T.V. Mohandas Pai rose from being a finance manager with a truck operator to being the finance chief for
Infosys in a decade and then stepped away just when his career was peaking, allowing V. Balakrishnan, his replacement to take over. He was CFO from 1994 to 2006 (he became a board member in 2000) and anchored Infosys' listing on the NASDAQ. After resigning as CFO in 2006, he focused on the people initiatives of Infosys, alternately drawing praise and ire for his efforts.
Most recently his initiative to add management and technical depth to Infoscions, with the contentious iRace program drew a hailstorm of protests from employees, with the company nearly shuttering the initiative. "This industry is all about your people's talent," he told Business Today during a recent interview. "All of us need to build a high-level layer of domain consultants to our business." Pai was spent his time as a director of facilities and administration trying to add a touch of science to the relatively abstract field of HR to use predictive tools to forecast hiring needs, overhaul appraisals at India's second largest software exporter to make it more numbers and data-driven and therefore predictable.
Recognising a sharp turn in the growth of the outsourcing industry, Pai was pushing his peers and juniors to shift from the linear business model adopted by Infosys and the rest of the tech sector to a more outcome and services based model. "To me the biggest threat for the IT industry is the commoditisation in the bottom 25-40 per cent of the services we provide," he told this writer. "We need to ramp up our software platforms and build more re-usable intellectual property assets."
Over the past couple of years (especially after co-founder Nandan Nilekani quit), Pai had become an even more visible face for the company, becoming its voice not only for all things Infosys, but also a votary for better public governance, larger spend on public infrastructure and a key player in the retooling of the stock markets, especially as a member of The Board of Securities for market watch dog SEBI. "Some analysts are exceeding their brief," he complained over a simple south Indian meal at Infosys headquarters recently. "Their job is to make accurate statements based on data they have crunched. They are not meant to make speculative reports based on hearsay and rumours."
When Pai became CFO of Infosys, the firm had revenues of a little over $203 million and when he quit as CFO in 2006, it had revenues of over $3 billion and this year, when he quit the company altogether its topline was over $6 billion. In this duration, the company went from a provider of basic IT services, to an expert at fixing Y2K bugs to being a provider of consulting, technology and business process outsourcing services. While growth was rapid until a couple of years ago, Infosys has been slow to recover and lagged peers Cognizant and TCS in their recovery from the global economic slowdown.
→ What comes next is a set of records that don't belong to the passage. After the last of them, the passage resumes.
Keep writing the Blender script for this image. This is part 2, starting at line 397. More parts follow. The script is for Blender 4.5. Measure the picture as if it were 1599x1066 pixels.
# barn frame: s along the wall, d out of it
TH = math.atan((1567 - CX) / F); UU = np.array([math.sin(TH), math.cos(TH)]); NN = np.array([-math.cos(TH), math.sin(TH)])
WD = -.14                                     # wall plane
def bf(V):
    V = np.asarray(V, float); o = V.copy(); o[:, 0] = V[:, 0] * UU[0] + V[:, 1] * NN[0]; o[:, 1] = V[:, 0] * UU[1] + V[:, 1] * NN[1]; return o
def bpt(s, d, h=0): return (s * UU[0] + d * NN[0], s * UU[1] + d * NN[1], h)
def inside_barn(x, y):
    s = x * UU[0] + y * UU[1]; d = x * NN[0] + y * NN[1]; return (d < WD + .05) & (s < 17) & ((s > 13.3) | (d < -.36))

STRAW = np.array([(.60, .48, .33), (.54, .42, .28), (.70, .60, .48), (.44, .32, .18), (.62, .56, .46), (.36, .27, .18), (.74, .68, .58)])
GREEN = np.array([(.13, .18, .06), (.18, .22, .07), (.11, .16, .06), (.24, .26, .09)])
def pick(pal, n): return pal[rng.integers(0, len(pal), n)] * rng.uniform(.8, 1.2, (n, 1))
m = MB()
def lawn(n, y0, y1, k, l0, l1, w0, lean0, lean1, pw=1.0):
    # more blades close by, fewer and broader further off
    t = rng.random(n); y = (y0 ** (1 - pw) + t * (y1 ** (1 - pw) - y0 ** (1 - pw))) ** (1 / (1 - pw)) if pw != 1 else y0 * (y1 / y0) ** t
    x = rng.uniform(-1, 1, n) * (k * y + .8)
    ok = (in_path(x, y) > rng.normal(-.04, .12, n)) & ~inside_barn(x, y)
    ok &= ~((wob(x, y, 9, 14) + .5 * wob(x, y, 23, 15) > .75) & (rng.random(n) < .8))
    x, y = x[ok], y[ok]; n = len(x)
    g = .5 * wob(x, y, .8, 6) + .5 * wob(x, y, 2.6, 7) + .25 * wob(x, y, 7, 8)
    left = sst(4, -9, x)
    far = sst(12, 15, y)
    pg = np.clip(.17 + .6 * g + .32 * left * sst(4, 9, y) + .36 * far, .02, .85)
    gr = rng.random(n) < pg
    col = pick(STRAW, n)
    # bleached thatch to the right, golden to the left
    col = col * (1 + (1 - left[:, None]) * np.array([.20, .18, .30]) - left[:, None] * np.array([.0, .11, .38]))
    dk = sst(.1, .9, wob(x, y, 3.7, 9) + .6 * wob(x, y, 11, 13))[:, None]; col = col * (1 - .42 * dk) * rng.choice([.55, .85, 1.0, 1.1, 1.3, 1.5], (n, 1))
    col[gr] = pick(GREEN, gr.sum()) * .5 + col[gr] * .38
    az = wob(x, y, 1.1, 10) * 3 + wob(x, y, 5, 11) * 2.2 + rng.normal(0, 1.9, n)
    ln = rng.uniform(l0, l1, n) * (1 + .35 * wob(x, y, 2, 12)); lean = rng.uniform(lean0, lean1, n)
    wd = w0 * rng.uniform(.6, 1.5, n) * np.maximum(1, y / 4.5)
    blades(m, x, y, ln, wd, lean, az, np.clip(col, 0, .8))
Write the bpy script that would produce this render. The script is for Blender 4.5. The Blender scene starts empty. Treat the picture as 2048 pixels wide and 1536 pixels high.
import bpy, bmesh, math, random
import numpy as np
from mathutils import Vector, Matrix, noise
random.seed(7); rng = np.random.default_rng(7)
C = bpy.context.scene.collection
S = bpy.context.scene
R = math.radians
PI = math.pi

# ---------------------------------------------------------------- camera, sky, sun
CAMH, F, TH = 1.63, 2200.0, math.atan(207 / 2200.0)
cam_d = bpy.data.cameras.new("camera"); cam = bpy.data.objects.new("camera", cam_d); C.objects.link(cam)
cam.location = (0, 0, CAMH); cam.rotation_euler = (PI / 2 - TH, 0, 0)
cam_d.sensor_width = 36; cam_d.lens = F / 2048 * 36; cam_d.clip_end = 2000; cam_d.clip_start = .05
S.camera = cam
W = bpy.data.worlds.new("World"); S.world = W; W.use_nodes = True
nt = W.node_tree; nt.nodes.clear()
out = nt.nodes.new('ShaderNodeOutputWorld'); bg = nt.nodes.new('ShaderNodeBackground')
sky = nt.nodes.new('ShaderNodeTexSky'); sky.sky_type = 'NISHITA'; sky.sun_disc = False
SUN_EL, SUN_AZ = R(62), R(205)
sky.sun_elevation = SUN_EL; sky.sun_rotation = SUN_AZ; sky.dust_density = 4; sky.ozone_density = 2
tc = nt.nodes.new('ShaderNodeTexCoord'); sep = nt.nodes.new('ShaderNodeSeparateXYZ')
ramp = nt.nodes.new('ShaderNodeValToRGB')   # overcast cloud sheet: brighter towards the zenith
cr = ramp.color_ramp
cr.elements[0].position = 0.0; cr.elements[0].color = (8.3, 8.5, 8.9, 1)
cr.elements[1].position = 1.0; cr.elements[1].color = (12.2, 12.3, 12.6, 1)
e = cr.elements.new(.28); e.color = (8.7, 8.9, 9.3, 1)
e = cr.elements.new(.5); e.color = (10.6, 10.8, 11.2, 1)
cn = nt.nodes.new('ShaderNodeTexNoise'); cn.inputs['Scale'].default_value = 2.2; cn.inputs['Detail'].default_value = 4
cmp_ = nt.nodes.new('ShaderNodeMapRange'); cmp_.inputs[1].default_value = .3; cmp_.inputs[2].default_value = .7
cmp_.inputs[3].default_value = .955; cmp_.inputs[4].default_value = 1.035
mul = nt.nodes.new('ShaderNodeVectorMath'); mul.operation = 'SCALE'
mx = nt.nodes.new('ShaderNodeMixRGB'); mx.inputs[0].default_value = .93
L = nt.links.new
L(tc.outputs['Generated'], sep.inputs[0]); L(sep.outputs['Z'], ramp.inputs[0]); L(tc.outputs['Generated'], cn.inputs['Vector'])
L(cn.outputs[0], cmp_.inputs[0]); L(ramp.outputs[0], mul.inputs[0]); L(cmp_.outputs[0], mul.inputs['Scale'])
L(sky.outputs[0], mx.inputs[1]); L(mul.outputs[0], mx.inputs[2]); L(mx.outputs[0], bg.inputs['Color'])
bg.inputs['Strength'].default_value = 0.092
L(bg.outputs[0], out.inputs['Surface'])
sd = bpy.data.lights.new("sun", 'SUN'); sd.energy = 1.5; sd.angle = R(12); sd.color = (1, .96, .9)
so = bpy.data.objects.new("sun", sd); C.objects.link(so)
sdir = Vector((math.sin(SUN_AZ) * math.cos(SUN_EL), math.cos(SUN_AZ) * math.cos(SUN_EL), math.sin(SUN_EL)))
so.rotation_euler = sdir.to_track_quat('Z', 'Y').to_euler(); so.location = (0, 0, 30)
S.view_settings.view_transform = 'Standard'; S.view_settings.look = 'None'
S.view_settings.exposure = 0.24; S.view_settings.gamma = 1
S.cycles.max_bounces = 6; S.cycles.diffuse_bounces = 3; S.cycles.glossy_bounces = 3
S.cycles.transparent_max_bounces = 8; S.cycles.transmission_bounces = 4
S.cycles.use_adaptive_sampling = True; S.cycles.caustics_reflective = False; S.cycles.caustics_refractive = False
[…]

Internally too there was discontent, with a restive second-tier management wanting a bigger play, but senior management, including Pai calling for "building an enterprise-level rather than unit-level view." However, in the interim, Infosys floundered, winning fewer deals than its rivals, losing people to them and building a weaker front-end marketing team too. Even as rivals stabilised their businesses, Infosys continued to struggle, most recently in its fourth quarter results announcement, when the conservative firm failed to meet or exceed analyst expectations. "In the first phase, the offshore IT industry was a curiosity," he said, describing Infosys core market. "Today we have a $60 billion industry and we're taken seriously." Now, the challenge is to move from a project-centric business to a business outcomes focused one, he said.
Internally, several people expected the bearded Pai - a lawyer by academics and a numbers nut by passion - to become COO of the Bangalore-based company. However, unlike several rivals for this post, Pai hadn't run a business unit himself, only been involved in the functional or support units, according to his critics. With his mentor and Infosys Chief Mentor, N.R. Narayana Murthy expected to retire in the next few months, many expected his blue-eyed boy Pai to get a CXO- level appointment. However, that was not to be. Instead, Pai, who co-founded the Akshaya Patra Foundation, which has become the largest mid-day meal program in the world and is a vocal supporter of the anti-graft campaign launched by Anna Hazare, will get his chance to launch a nation-building initiative of his own.